TASK DIRECTIONS: Starting at the first line of the listing below, retype each line up to and including the one that contains "COL = scene.collection". Leave pictures out.

DATA EXCERPT:
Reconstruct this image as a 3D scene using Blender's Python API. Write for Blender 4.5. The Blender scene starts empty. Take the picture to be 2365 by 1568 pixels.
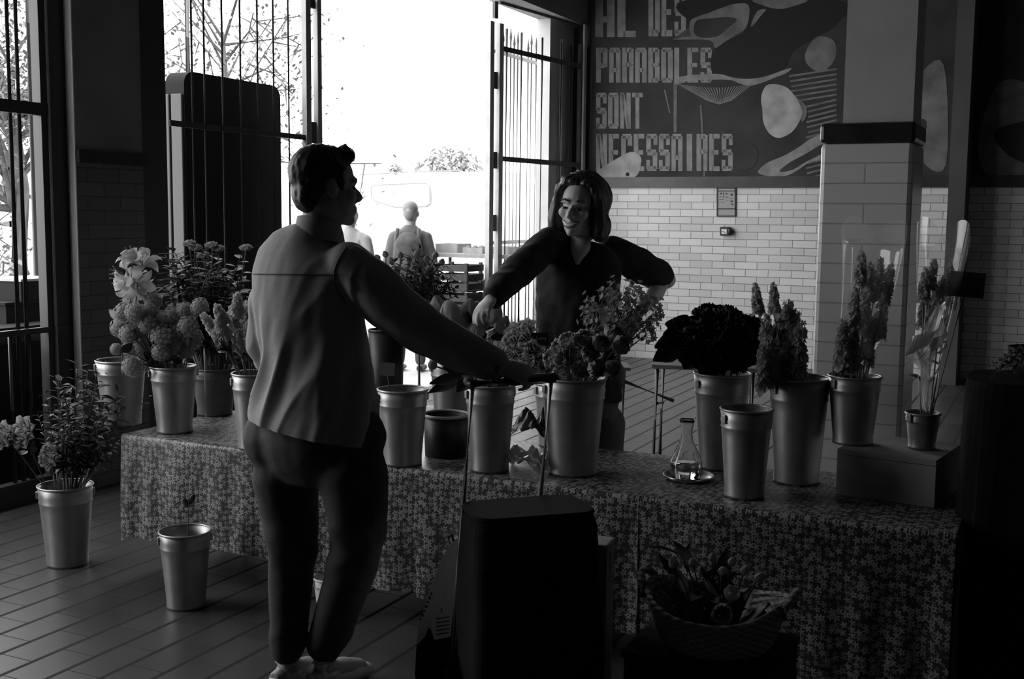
import bpy, bmesh, math, random
from mathutils import Vector, Matrix, Euler, noise, Quaternion
import numpy as np
R = math.radians
rnd = random.Random(11)
scene = bpy.context.scene
COL = scene.collection

# ------------------------------------------------------------------ camera
FPX = 2650.0; IW, IH = 2365.0, 1568.0
CAM = Vector((0.0, 0.0, 1.55))
PITCH = R(6.2); ROLL = 0.010
_F = Vector((0, math.cos(PITCH), -math.sin(PITCH)))
_r0 = Vector((1, 0, 0)); _u0 = Vector((0, math.sin(PITCH), math.cos(PITCH)))
_RT = _r0 * math.cos(ROLL) + _u0 * math.sin(ROLL)
_UP = _r0 * -math.sin(ROLL) + _u0 * math.cos(ROLL)
cam_d = bpy.data.cameras.new('camera'); cam = bpy.data.objects.new('camera', cam_d); COL.objects.link(cam)
cam_d.sensor_width = 36.0; cam_d.lens = 36.0 * FPX / IW; cam_d.clip_start = 0.05; cam_d.clip_end = 400
m = Matrix((( _RT.x, _UP.x, -_F.x, CAM.x), (_RT.y, _UP.y, -_F.y, CAM.y), (_RT.z, _UP.z, -_F.z, CAM.z), (0, 0, 0, 1)))
cam.matrix_world = m
scene.camera = cam
cam_d.dof.use_dof = False

# survey helpers: where a sight line of the photograph meets a depth, a level or a wall
def ray(px, py):
    return (_F + _RT * ((px - IW / 2) / FPX) - _UP * ((py - IH / 2) / FPX))
def at(px, py, Y):
    d = ray(px, py); return CAM + d * (Y / d.y)
def onz(px, py, z):
    d = ray(px, py); return CAM + d * ((z - CAM.z) / d.z)
def onplane(px, py, p0, n):
    d = ray(px, py); return CAM + d * ((p0 - CAM).dot(n) / d.dot(n))

# ------------------------------------------------------------------ materials
MATS = {}
def mat(name, v, rough=0.6, metal=0.0, var=0.0, vs=20.0, bump=0.0, bs=60.0, spec=0.5, trans=0.0, sub=0.0):
    if name in MATS: return MATS[name]
    M = bpy.data.materials.new(name); M.use_nodes = True
    nt = M.node_tree; b = nt.nodes['Principled BSDF']
    b.inputs['Base Color'].default_value = (v, v, v, 1)
    b.inputs['Roughness'].default_value = rough; b.inputs['Metallic'].default_value = metal
    b.inputs['Specular IOR Level'].default_value = spec
    b.inputs['Transmission Weight'].default_value = trans
    tc = nt.nodes.new('ShaderNodeTexCoord')
    if var > 0:
        n = nt.nodes.new('ShaderNodeTexNoise'); n.inputs['Scale'].default_value = vs; n.inputs['Detail'].default_value = 4
        nt.links.new(tc.outputs['Object'], n.inputs['Vector'])
        cr = nt.nodes.new('ShaderNodeMapRange')
        cr.inputs['From Min'].default_value = .3; cr.inputs['From Max'].default_value = .7
        cr.inputs['To Min'].default_value = max(0.0, v * (1 - var)); cr.inputs['To Max'].default_value = v * (1 + var)
        nt.links.new(n.outputs['Fac'], cr.inputs['Value']); nt.links.new(cr.outputs['Result'], b.inputs['Base Color'])
    if bump > 0:
        n2 = nt.nodes.new('ShaderNodeTexNoise'); n2.inputs['Scale'].default_value = bs; n2.inputs['Detail'].default_value = 3
        nt.links.new(tc.outputs['Object'], n2.inputs['Vector'])
        bp = nt.nodes.new('ShaderNodeBump'); bp.inputs['Strength'].default_value = bump; bp.inputs['Distance'].default_value = .01
        nt.links.new(n2.outputs['Fac'], bp.inputs['Height']); nt.links.new(bp.outputs['Normal'], b.inputs['Normal'])
    MATS[name] = M
    return M
class NT:
    def __init__(s, M): s.t = M.node_tree
    def n(s, typ, **kw):
        x = s.t.nodes.new(typ)
        for k, v in kw.items(): setattr(x, k, v)
        return x
    def l(s, a, b): s.t.links.new(a, b)
    def math(s, op, a, b=None, c=None):
        x = s.n('ShaderNodeMath', operation=op)
        for i, q in enumerate((a, b, c)):
            if q is None: continue
            if isinstance(q, (int, float)): x.inputs[i].default_value = q
            else: s.l(q, x.inputs[i])
        return x.outputs[0]

# ------------------------------------------------------------------ mesh building
WL = {}          # world location of the root a child belongs to
def org(o):
    while o is not None and o.name not in WL: o = o.parent
    return WL[o.name] if o is not None else Vector((0, 0, 0))
def frame(t):
    t = t.normalized(); a = Vector((0, 0, 1)) if abs(t.z) < .9 else Vector((1, 0, 0))
    x = t.cross(a).normalized(); y = x.cross(t).normalized(); return x, y
class MB:
    def __init__(s): s.v = []; s.f = []
    def add(s, vs, fs):
        b = len(s.v); s.v.extend(Vector(q) for q in vs); s.f.extend(tuple(b + i for i in f) for f in fs)
    def box(s, c, sz, M=None):
        c = Vector(c); hx, hy, hz = sz[0] / 2, sz[1] / 2, sz[2] / 2
        vs = [Vector((x, y, z)) for x in (-hx, hx) for y in (-hy, hy) for z in (-hz, hz)]
        if M is not None: vs = [M @ q for q in vs]
        s.add([c + q for q in vs], [(0, 1, 3, 2), (4, 6, 7, 5), (0, 4, 5, 1), (2, 3, 7, 6), (0, 2, 6, 4), (1, 5, 7, 3)])
        return s
    def prism(s, pts, vec):
        n = len(pts); vec = Vector(vec); a = [Vector(p) for p in pts]
        s.add(a + [p + vec for p in a], [tuple(range(n))[::-1], tuple(range(n, 2 * n))] + [(i, (i + 1) % n, n + (i + 1) % n, n + i) for i in range(n)])
        return s
    def poly(s, pts): s.add(pts, [tuple(range(len(pts)))]); return s
    def tube(s, pts, r, n=8, cap=True, side=None):
        pts = [Vector(p) for p in pts]; N = len(pts)
        rs = r if isinstance(r, (list, tuple)) else [r] * N
        vs = []; px = None
        for i, p in enumerate(pts):
            t = (pts[min(i + 1, N - 1)] - pts[max(i - 1, 0)])
            if t.length < 1e-9: t = Vector((0, 0, 1))
            if side is not None:
                x = Vector(side); x = (x - t.normalized() * x.dot(t.normalized())).normalized(); y = t.normalized().cross(x)
            else:
                if px is None: x, y = frame(t)
                else:
                    tt = t.normalized(); x = (px - tt * px.dot(tt)).normalized(); y = tt.cross(x)
                px = x
            ra, rb = rs[i] if isinstance(rs[i], (tuple, list)) else (rs[i], rs[i])
            vs += [p + x * (math.cos(2 * math.pi * k / n) * ra) + y * (math.sin(2 * math.pi * k / n) * rb) for k in range(n)]
        fs = [(i * n + k, i * n + (k + 1) % n, (i + 1) * n + (k + 1) % n, (i + 1) * n + k) for i in range(N - 1) for k in range(n)]
        if cap: fs += [tuple(range(n))[::-1], tuple((N - 1) * n + k for k in range(n))]
        s.add(vs, fs); return s
    def lathe(s, prof, c=(0, 0, 0), n=32, closed=False, wob=None):
        c = Vector(c); N = len(prof); vs = []
        for (r, z) in prof:
            for k in range(n):
                a = 2 * math.pi * k / n; rr = r * (1 if wob is None else wob(a, z))
                vs.append(c + Vector((rr * math.cos(a), rr * math.sin(a), z)))
        rng = range(N) if closed else range(N - 1)
        s.add(vs, [(i * n + k, i * n + (k + 1) % n, ((i + 1) % N) * n + (k + 1) % n, ((i + 1) % N) * n + k) for i in rng for k in range(n)])
        return s
    def disc(s, c, r, n=32):
        c = Vector(c); s.add([c + Vector((r * math.cos(2 * math.pi * k / n), r * math.sin(2 * math.pi * k / n), 0)) for k in range(n)], [tuple(range(n))]); return s
    def ell(s, c, rad, M=None, nu=16, nv=10):
        c = Vector(c); vs = []; fs = []
        for j in range(1, nv):
            ph = math.pi * j / nv
            for i in range(nu):
                a = 2 * math.pi * i / nu
                vs.append(Vector((rad[0] * math.sin(ph) * math.cos(a), rad[1] * math.sin(ph) * math.sin(a), rad[2] * math.cos(ph))))
        vs += [Vector((0, 0, rad[2])), Vector((0, 0, -rad[2]))]
        if M is not None: vs = [M @ q for q in vs]
        t = len(vs) - 2
        for j in range(nv - 2):
            for i in range(nu): fs.append((j * nu + i, (j + 1) * nu + i, (j + 1) * nu + (i + 1) % nu, j * nu + (i + 1) % nu))
        for i in range(nu):
            fs.append((t, i, (i + 1) % nu)); b = (nv - 2) * nu; fs.append((t + 1, b + (i + 1) % nu, b + i))
        s.add([c + q for q in vs], fs); return s
    def grid(s, fn, nu, nv):
        vs = [fn(i / nu, j / nv) for j in range(nv + 1) for i in range(nu + 1)]; w = nu + 1
        s.add(vs, [(j * w + i, j * w + i + 1, (j + 1) * w + i + 1, (j + 1) * w + i) for j in range(nv) for i in range(nu)]); return s
    def mesh(s, name, off=None, smooth=False, fix=True):
        me = bpy.data.meshes.new(name); off = off or Vector((0, 0, 0))
        me.from_pydata([tuple(v - off) for v in s.v], [], s.f); me.update()
        if fix:
            bm = bmesh.new(); bm.from_mesh(me); bmesh.ops.recalc_face_normals(bm, faces=bm.faces); bm.to_mesh(me); bm.free()
        if smooth: me.shade_smooth()
        return me
    def build(s, name, M, parent=None, smooth=False, bevel=0.0, solid=0.0, sub=0, fix=True, auto=None):
        me = s.mesh(name, org(parent) if parent is not None else None, smooth, fix)
        return link(name, me, M, parent, bevel, solid, sub, auto)
def link(name, me, M, parent=None, bevel=0.0, solid=0.0, sub=0, auto=None):
    o = bpy.data.objects.new(name, me); COL.objects.link(o)
    if M is not None and not me.materials: me.materials.append(M)
    if parent is not None: o.parent = parent
    if bevel: q = o.modifiers.new('bevel', 'BEVEL'); q.width = bevel; q.segments = 2; q.limit_method = 'ANGLE'
    if solid: q = o.modifiers.new('solid', 'SOLIDIFY'); q.thickness = solid; q.offset = 0
    if sub: q = o.modifiers.new('sub', 'SUBSURF'); q.levels = sub; q.render_levels = sub
    if auto: o.data.shade_smooth() if hasattr(o.data, 'shade_smooth') else None
    return o
def thing(name, loc, label, cat, group=None):
    o = bpy.data.objects.new(name, None); COL.objects.link(o); o.location = loc; o.empty_display_size = .05
    WL[o.name] = Vector(loc); tag(o, label, cat, group); return o
def tag(o, label, cat, group=None, kind=None):
    if label: o['label'] = label
    if cat: o['category'] = cat
    if group: o['group'] = group
    if kind: o['kind'] = kind
    return o
def struct(o): o['kind'] = 'structure'; return o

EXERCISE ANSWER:
Reconstruct this image as a 3D scene using Blender's Python API. Write for Blender 4.5. The Blender scene starts empty. Take the picture to be 2365 by 1568 pixels.
import bpy, bmesh, math, random
from mathutils import Vector, Matrix, Euler, noise, Quaternion
import numpy as np
R = math.radians
rnd = random.Random(11)
scene = bpy.context.scene
COL = scene.collection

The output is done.